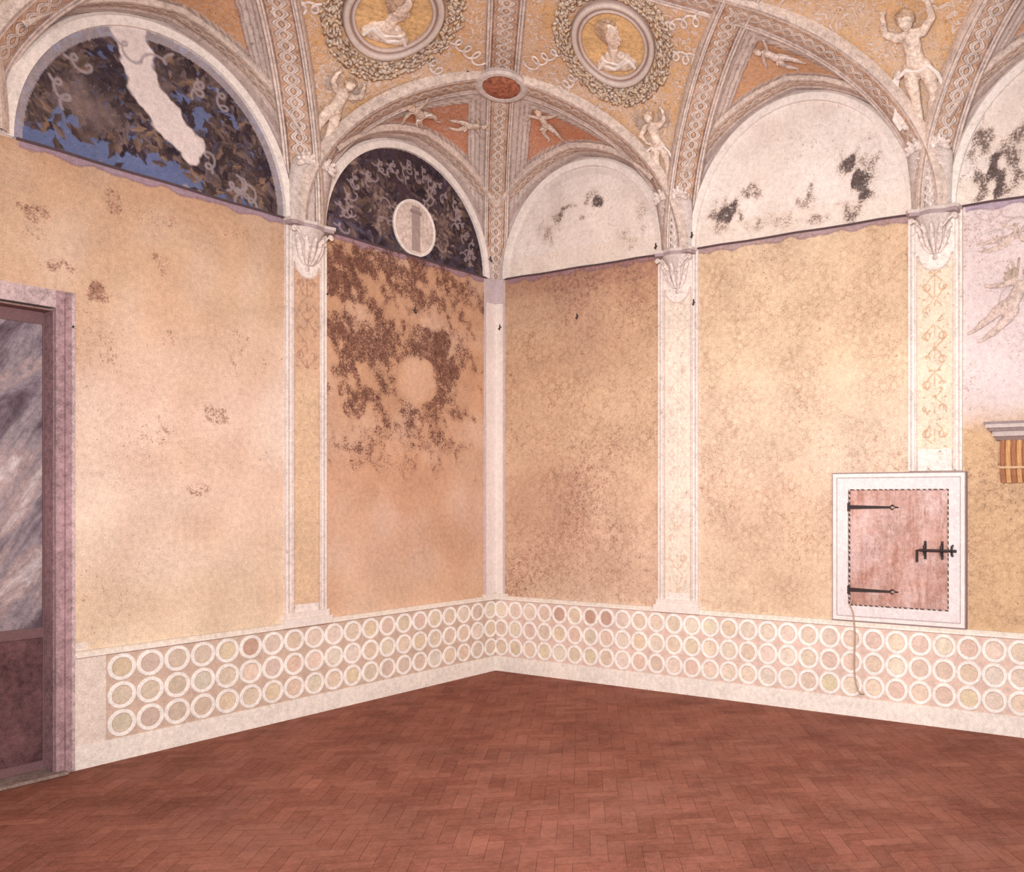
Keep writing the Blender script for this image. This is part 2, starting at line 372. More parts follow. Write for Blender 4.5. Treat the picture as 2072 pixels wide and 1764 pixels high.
    put(col,pm*(1-sst(disc,.12,.34))*.6,C(226,188,160))
    put(col,pm*(np.clip(A-.2,0,1)*.7),C(176,126,102))
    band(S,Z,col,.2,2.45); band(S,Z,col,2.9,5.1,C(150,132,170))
    put(col,(((S-4.62)>0)&(Z<1.0))*1.0,C(238,224,212))
    return col,dm
def paint_right(S,Z):
    n=len(S); col=np.zeros((n,4)); dm=np.zeros((n,4)); dm[:,:3]=C(70,50,50)
    g1=grad(Z,[(.9,(236,204,176)),(1.6,(232,198,172)),(3.0,(230,196,164)),(4.2,(220,184,150)),(4.8,(192,150,124))])
    g2=grad(Z,[(.9,(236,208,178)),(2.4,(240,214,190)),(3.6,(238,212,182)),(4.8,(230,200,166))])
    w=sst(S,2.6,2.8)[:,None]; col[:,:3]=g1*(1-w)+g2*w
    ln=lown(S,Z,1.7,15); put(col,np.clip(ln,0,1)*.2*(Z<ZS),C(242,224,208)); put(col,np.clip(-ln,0,1)*.25*(Z<ZS),C(212,170,136))
    pm=Z<ZS
    d1=damask(S,Z,.20,.175,5); d2=damask(S,Z,.135,.12,7,.0065)
    wear=np.clip(.78+.40*lown(S,Z,4,44),.3,1.15)
    amt=np.where(S<2.7,.22+d1*.70,.18+d2*.52)*wear*np.interp(Z,[.9,1.3,4.8],[.6,1,1])
    dm[pm,3]=np.clip(amt,0,.88)[pm]
    q=pm&(S<2.45); A=.42+.06*lown(S,Z,3,6)+.06*(Z>4.6); col[q,3]=A[q]; put(dm,q*1.0,C(168,124,108))
    st=np.clip(lown(S,Z,2.2,91),0,1)*.40*(S<2.45)*pm; put(col,st,C(188,142,118))
    q=pm&(S>2.9); A=.40+.05*lown(S,Z,3,61); col[q,3]=A[q]; put(dm,q*1.0,C(198,156,126))
    common(S,Z,col,BR,PR)
    lun=[(1,[(1210,410,17,17,.62),(1150,418,32,13,.54),(1130,438,18,18,.53),(1100,478,30,30,.49),(1190,395,30,16,.50),(1300,440,16,66,.49),(1180,440,14,14,.5),(1270,480,40,24,.45)]),
         (2,[(1475,432,36,38,.63),(1520,390,34,20,.53),(1705,335,30,34,.63),(1740,380,30,42,.63),(1718,425,40,32,.55),(1640,405,24,42,.52),(1560,450,80,18,.48),(1770,330,28,40,.51),(1660,440,50,18,.50),(1750,350,46,70,.49),(1460,460,44,16,.5)]),
         (3,[(2020,352,44,46,.67),(2000,280,50,40,.55),(2060,270,42,42,.55),(1985,380,32,56,.55),(2050,330,42,72,.55)])]
    for k,bl in lun:
        b=BR[k-1]; e=inlun(S,Z,b); m=(Z>ZS)&(e<1)
        put(col,m*1.0,C(246,234,226)); put(col,(m*np.clip(lown(S,Z,3,30+k),0,1))*.4,C(230,210,198)); put(col,(m*np.clip(lown(S,Z,9,40+k),0,1))*.28,C(218,196,184))
        put(col,(m&(Z<ZS+.25))*.25,C(234,208,184))
        if k==1: put(col,(m&(e>.86))*.3,C(212,198,192))
        A=blobs(S,Z,bl,sr,zr); put(col,m*np.clip(A-.25,0,1)*.8,C(196,170,154)); A=np.maximum(A,.35+.06*lown(S,Z,4,k)); col[m,3]=A[m]; dm[m,:3]=C(78,62,62)
        put(dm,(m*(1-sst(A,.44,.6)))*1.0,C(166,140,126))
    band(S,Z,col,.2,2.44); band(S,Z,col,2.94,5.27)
    q=(S>5.78)&(Z<ZS); h=sst(Z+.10*lown(S,Z,5,5),2.7,3.1)
    d3=damask(S,Z,.15,.135,17)
    put(col,q*1.0,C(222,188,150)); dm[q,3]=(.18+.42*d3)[q]*(1-h[q]); put(dm,q*1.0,C(178,140,114)); col[q,3]=.42
    put(col,q*h,C(230,212,210)); put(dm,q*h,C(194,170,164)); col[q,3]=(.42-.03*h+.07*lown(S,Z,5,77))[q]
    for x,y,th in [(2000,470,.3),(2050,440,3.0),(2010,650,1.2)]:
        ribbon(S,Z,col,q,sr(x),zr(x,y),th,.3,C(172,150,146),.010,1.3,.05,.5)
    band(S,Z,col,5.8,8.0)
    return col,dm
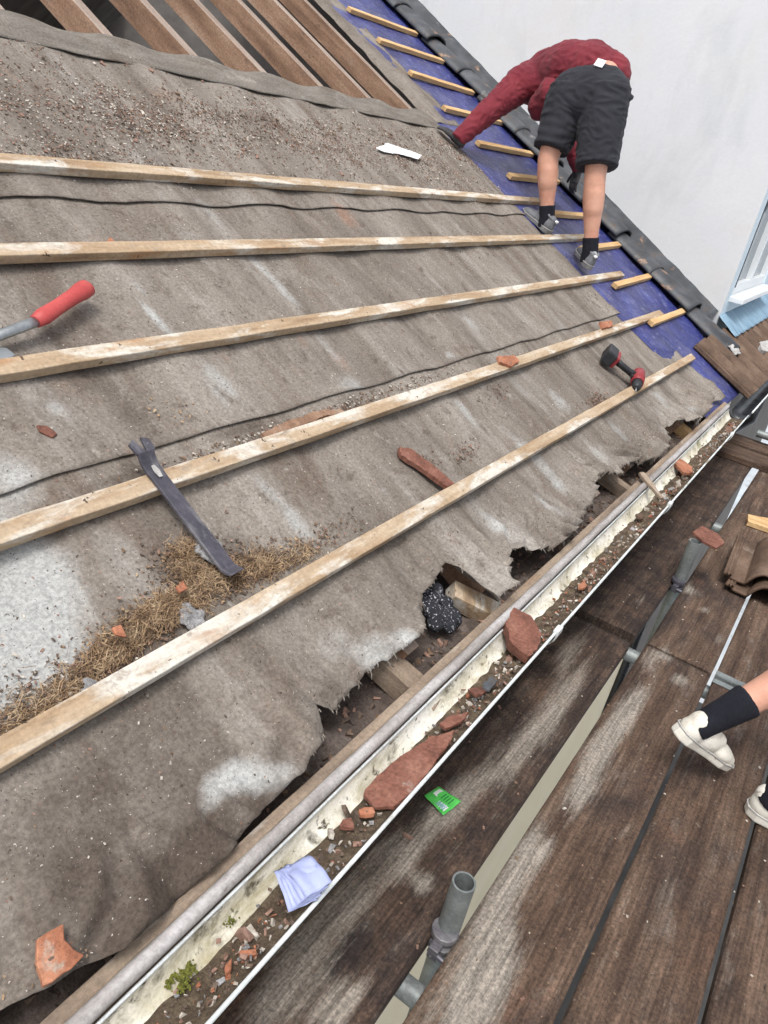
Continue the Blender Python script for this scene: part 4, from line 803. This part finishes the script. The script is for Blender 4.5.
# ------------------------------------------------------------------ cordless drill
A=Vector((*uv(612,353,.05),0)); B=Vector((*uv(640,377,.05),0)); dr=empty('cordless_drill',RP(A.x,A.y,0)); ex=(B-A); Ld=ex.length; ang=math.atan2(ex.y,ex.x)
dr.rotation_euler=(RM@Euler((0,0,ang)).to_matrix()).to_euler(); tag(dr,'red and black cordless drill lying on the felt above the lowest batten','drill')
z=.036
m=MB(); m.box((.0,.0,z),(.055,.115,.066)); m.build('battery',M['black_plastic'],dr,bevel=.008)
m=MB(); m.box((.034,.0,z),(.022,.095,.060)); m.build('battery_shoe',M['red_plastic'],dr,bevel=.007)
m=MB(); m.tube([(.035,.0,z),(.07,-.003,z),(.12,.003,z),(Ld-.02,.008,z)],[.022,.018,.018,.022],14,flat=.85); m.build('handle',M['black_plastic'],dr)
m=MB(); m.tube([(Ld,.085,z),(Ld,.075,z),(Ld,.0,z),(Ld,-.055,z)],[.020,.030,.033,.029],18); m.build('motor_body',M['red_plastic'],dr)
m=MB(); m.tube([(Ld,-.055,z),(Ld,-.068,z),(Ld,-.105,z),(Ld,-.113,z)],[.026,.022,.020,.010],18); m.build('chuck',M['black_plastic'],dr)
m=MB(); m.tube([(Ld,-.11,z),(Ld,-.15,z)],.0035,8); m.build('bit',M['steel'],dr)
m=MB(); m.box((Ld-.035,-.026,z),(.018,.012,.018)); m.build('trigger',M['black_plastic'],dr,bevel=.003)
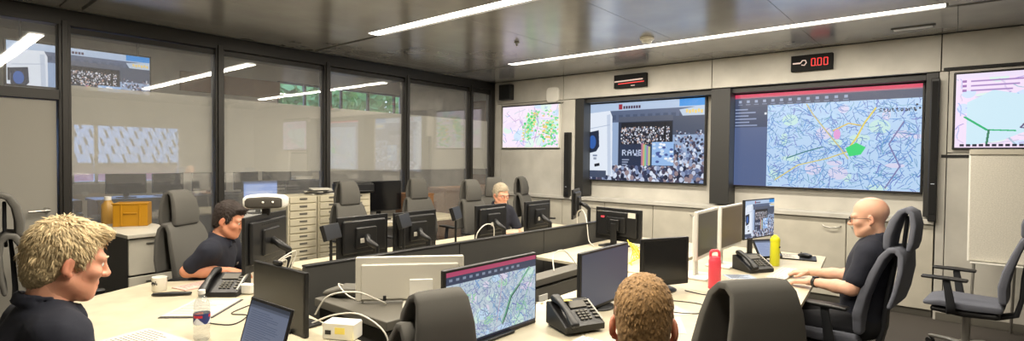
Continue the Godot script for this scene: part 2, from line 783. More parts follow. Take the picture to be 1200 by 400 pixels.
-*-
(GIVEN PROBLEM):
Output all of the entries verbatim, leaving out any images.

(RESPONSE TO THIS EXERCISE):
Keep writing the Blender script for this image. This is part 2, starting at line 372. More parts follow. Write for Blender 4.5. Treat the picture as 2072 pixels wide and 1764 pixels high.
    put(col,pm*(1-sst(disc,.12,.34))*.6,C(226,188,160))
    put(col,pm*(np.clip(A-.2,0,1)*.7),C(176,126,102))
    band(S,Z,col,.2,2.45); band(S,Z,col,2.9,5.1,C(150,132,170))
    put(col,(((S-4.62)>0)&(Z<1.0))*1.0,C(238,224,212))
    return col,dm
def paint_right(S,Z):
    n=len(S); col=np.zeros((n,4)); dm=np.zeros((n,4)); dm[:,:3]=C(70,50,50)
    g1=grad(Z,[(.9,(236,204,176)),(1.6,(232,198,172)),(3.0,(230,196,164)),(4.2,(220,184,150)),(4.8,(192,150,124))])
    g2=grad(Z,[(.9,(236,208,178)),(2.4,(240,214,190)),(3.6,(238,212,182)),(4.8,(230,200,166))])
    w=sst(S,2.6,2.8)[:,None]; col[:,:3]=g1*(1-w)+g2*w
    ln=lown(S,Z,1.7,15); put(col,np.clip(ln,0,1)*.2*(Z<ZS),C(242,224,208)); put(col,np.clip(-ln,0,1)*.25*(Z<ZS),C(212,170,136))
    pm=Z<ZS
    d1=damask(S,Z,.20,.175,5); d2=damask(S,Z,.135,.12,7,.0065)
    wear=np.clip(.78+.40*lown(S,Z,4,44),.3,1.15)
    amt=np.where(S<2.7,.22+d1*.70,.18+d2*.52)*wear*np.interp(Z,[.9,1.3,4.8],[.6,1,1])
    dm[pm,3]=np.clip(amt,0,.88)[pm]
    q=pm&(S<2.45); A=.42+.06*lown(S,Z,3,6)+.06*(Z>4.6); col[q,3]=A[q]; put(dm,q*1.0,C(168,124,108))
    st=np.clip(lown(S,Z,2.2,91),0,1)*.40*(S<2.45)*pm; put(col,st,C(188,142,118))
    q=pm&(S>2.9); A=.40+.05*lown(S,Z,3,61); col[q,3]=A[q]; put(dm,q*1.0,C(198,156,126))
    common(S,Z,col,BR,PR)
    lun=[(1,[(1210,410,17,17,.62),(1150,418,32,13,.54),(1130,438,18,18,.53),(1100,478,30,30,.49),(1190,395,30,16,.50),(1300,440,16,66,.49),(1180,440,14,14,.5),(1270,480,40,24,.45)]),
         (2,[(1475,432,36,38,.63),(1520,390,34,20,.53),(1705,335,30,34,.63),(1740,380,30,42,.63),(1718,425,40,32,.55),(1640,405,24,42,.52),(1560,450,80,18,.48),(1770,330,28,40,.51),(1660,440,50,18,.50),(1750,350,46,70,.49),(1460,460,44,16,.5)]),
         (3,[(2020,352,44,46,.67),(2000,280,50,40,.55),(2060,270,42,42,.55),(1985,380,32,56,.55),(2050,330,42,72,.55)])]
    for k,bl in lun:
        b=BR[k-1]; e=inlun(S,Z,b); m=(Z>ZS)&(e<1)
        put(col,m*1.0,C(246,234,226)); put(col,(m*np.clip(lown(S,Z,3,30+k),0,1))*.4,C(230,210,198)); put(col,(m*np.clip(lown(S,Z,9,40+k),0,1))*.28,C(218,196,184))
        put(col,(m&(Z<ZS+.25))*.25,C(234,208,184))
        if k==1: put(col,(m&(e>.86))*.3,C(212,198,192))
        A=blobs(S,Z,bl,sr,zr); put(col,m*np.clip(A-.25,0,1)*.8,C(196,170,154)); A=np.maximum(A,.35+.06*lown(S,Z,4,k)); col[m,3]=A[m]; dm[m,:3]=C(78,62,62)
        put(dm,(m*(1-sst(A,.44,.6)))*1.0,C(166,140,126))
    band(S,Z,col,.2,2.44); band(S,Z,col,2.94,5.27)
    q=(S>5.78)&(Z<ZS); h=sst(Z+.10*lown(S,Z,5,5),2.7,3.1)
    d3=damask(S,Z,.15,.135,17)
    put(col,q*1.0,C(222,188,150)); dm[q,3]=(.18+.42*d3)[q]*(1-h[q]); put(dm,q*1.0,C(178,140,114)); col[q,3]=.42
    put(col,q*h,C(230,212,210)); put(dm,q*h,C(194,170,164)); col[q,3]=(.42-.03*h+.07*lown(S,Z,5,77))[q]
    for x,y,th in [(2000,470,.3),(2050,440,3.0),(2010,650,1.2)]:
        ribbon(S,Z,col,q,sr(x),zr(x,y),th,.3,C(172,150,146),.010,1.3,.05,.5)
    band(S,Z,col,5.8,8.0)
    return col,dm
Continue the Blender Python script for this scene: part 4, from line 803. This part finishes the script. The script is for Blender 4.5.
# ------------------------------------------------------------------ cordless drill
A=Vector((*uv(612,353,.05),0)); B=Vector((*uv(640,377,.05),0)); dr=empty('cordless_drill',RP(A.x,A.y,0)); ex=(B-A); Ld=ex.length; ang=math.atan2(ex.y,ex.x)
dr.rotation_euler=(RM@Euler((0,0,ang)).to_matrix()).to_euler(); tag(dr,'red and black cordless drill lying on the felt above the lowest batten','drill')
z=.036
m=MB(); m.box((.0,.0,z),(.055,.115,.066)); m.build('battery',M['black_plastic'],dr,bevel=.008)
m=MB(); m.box((.034,.0,z),(.022,.095,.060)); m.build('battery_shoe',M['red_plastic'],dr,bevel=.007)
m=MB(); m.tube([(.035,.0,z),(.07,-.003,z),(.12,.003,z),(Ld-.02,.008,z)],[.022,.018,.018,.022],14,flat=.85); m.build('handle',M['black_plastic'],dr)
m=MB(); m.tube([(Ld,.085,z),(Ld,.075,z),(Ld,.0,z),(Ld,-.055,z)],[.020,.030,.033,.029],18); m.build('motor_body',M['red_plastic'],dr)
m=MB(); m.tube([(Ld,-.055,z),(Ld,-.068,z),(Ld,-.105,z),(Ld,-.113,z)],[.026,.022,.020,.010],18); m.build('chuck',M['black_plastic'],dr)
m=MB(); m.tube([(Ld,-.11,z),(Ld,-.15,z)],.0035,8); m.build('bit',M['steel'],dr)
m=MB(); m.box((Ld-.035,-.026,z),(.018,.012,.018)); m.build('trigger',M['black_plastic'],dr,bevel=.003)
Continue the Godot script for this scene: part 2, from line 783. More parts follow. Take the picture to be 1200 by 400 pixels.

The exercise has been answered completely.